French official resigns, says he can’t get a second chance ‘as a Muslim’

A French official resigned Sunday from the Socialist Party’s administrative body, just a day after he was appointed to the post, saying he was being discriminated against as a Muslim.

The official, Yacine Chaouat, was convicted for domestic violence in March 2010 and received a six-month suspended sentence. He promptly resigned from his job as deputy mayor of the 19th arrondissement or neighborhood in Paris, French newspaper Le Parisien reported.

Sunday’s announcement that he was being appointed as deputy national secretary for integration in the Socialist Party outrage on social media and calls for him to renounce the position.

“I’m the subject of attacks on social networks and since that also reflects on the entire Socialist Party, I submitted my resignation from this post.
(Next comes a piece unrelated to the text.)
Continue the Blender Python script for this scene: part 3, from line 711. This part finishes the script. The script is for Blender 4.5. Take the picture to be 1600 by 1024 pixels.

I made a mistake six years ago, and justice was done. After paying my debt, I regret that people wish to apply a double penalty to me,” Chaouat said in a statement Sunday night.

“It is with sadness that I note that in France today, one does not have the right to a second chance when one is Muslim,” he said.

One of the calls for Chaouat’s resignation came from former Socialist Party minister Aurélie Filippetti, who told French channel BFM TV that Chaouat “should resign or be resigned.”

Others drew attention to what the appointment had signaled in the context of gender violence.

“The (Socialist Party) must quickly clarify its position on violence against women: no impunity, no excuses by elected officials,” said Valérie Debord, a deputy secretary general of France’s opposition Les Republicains party.